Uma das fórmulas para silenciar e desmantelar o debate democrático é lançar espalhafatosamente programas por milímetro quadrado das necessidades populares predefinidas pela inteligência política e ratificadas pela participação de selecionado grupo da “sociedade organizada”. Não há o que não esteja pensado no campo da educação, da saúde, do esporte, da economia, da infraestrutura viária, marítima ou fluvial, do ambiente urbano e rural, da tecnologia, da habitação. Não importa que 100% das obras do PAC I e PAC II, segundo a revista Inteligência (editora Insight), estejam atrasadas de acordo com o projeto original. Nem é possível, nesse quadro confuso, saber quando sua execução estará completa. Com o anúncio e o funcionamento precário desses programas, ninguém mais acredita que haja famintos, embora se agrupem pedintes nas portas dos restaurantes, dos bancos, nos semáforos. A miséria foi extinta em nosso rico país porque as estatísticas do IBGE não captam os moradores de tugúrios rurais e favelas urbanas cercados de esgoto e lixo. Os 6% de desempregados não é soma que tire o sono dos estrategistas da sexta potência e são minimizados a ponto de causar orgulho aos economistas. Informam-nos que a renda dos mais pobres (R$ 622,00 por mês) cresce em taxas relativas superiores às dos mais ricos (R$ 100.000,00 por mês), o que não impede a ninguém de comprar geladeira, freezer, computador, celular, carro importado, reformar a casa, trocar a mobília herdada dos pais ou avós, frequentar restaurantes, viajar de avião e realizar o sonho nos indispensáveis divertimentos da Disneylândia.

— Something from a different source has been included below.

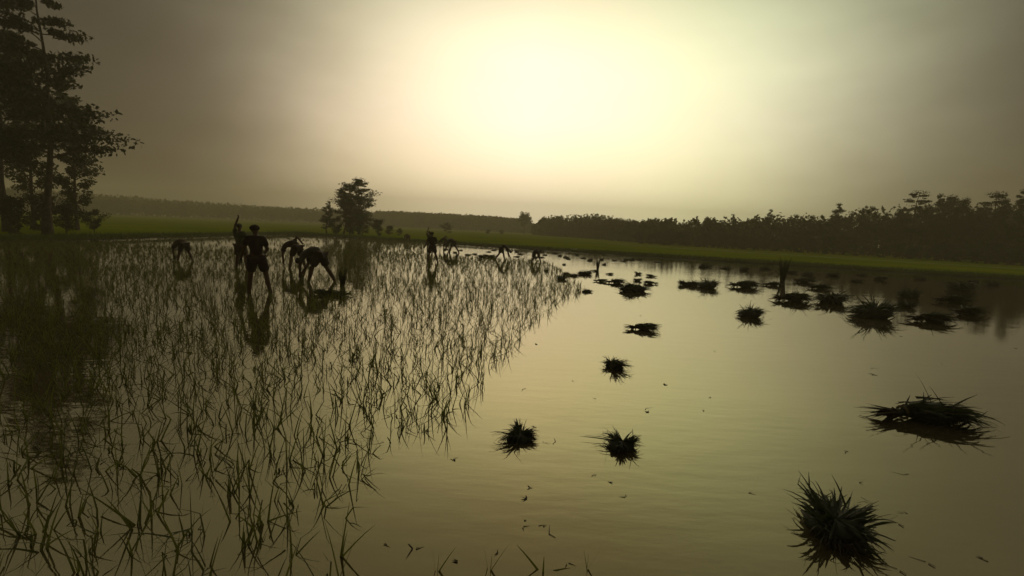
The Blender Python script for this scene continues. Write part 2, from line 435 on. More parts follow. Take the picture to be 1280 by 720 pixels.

O importante é deixar pública a capacidade de se antecipar: “Já pensamos nisso. O programa X ou Y será lançado às vésperas das eleições e terá início em 2013 para assegurar o desenvolvimento sustentável”. O coroamento desses programas esparsos, dispersos, disseminados sobre o território nacional e introduzidos homeopaticamente na cabeça da população é feito com a repetição martelada aos quatro ventos: “nunca antes neste país”.
Outro truque político eficaz que desarticula a oposição é apontar os erros de governos anteriores como causa da ineficiência administrativa em curso e, sagazmente, ocultar com estatísticas e percentuais manipulados as falhas da gerência atual.
Se a oposição política inteligente quiser ser útil à recomposição ética da democracia não será pela condenação de programas lançados nem pela queixa de não ser convidado a discutir as condições prévias para sua aprovação. O caminho mais útil será apontar as causas administrativas, gerenciais e profissionais de todos os atrasos das obras decorrentes desses programas e dos equivocados mecanismos de execução devoradores de orçamentos bilionários maculados por roubos, peculato e apropriação indébita, amparados pela impunidade e a leniência.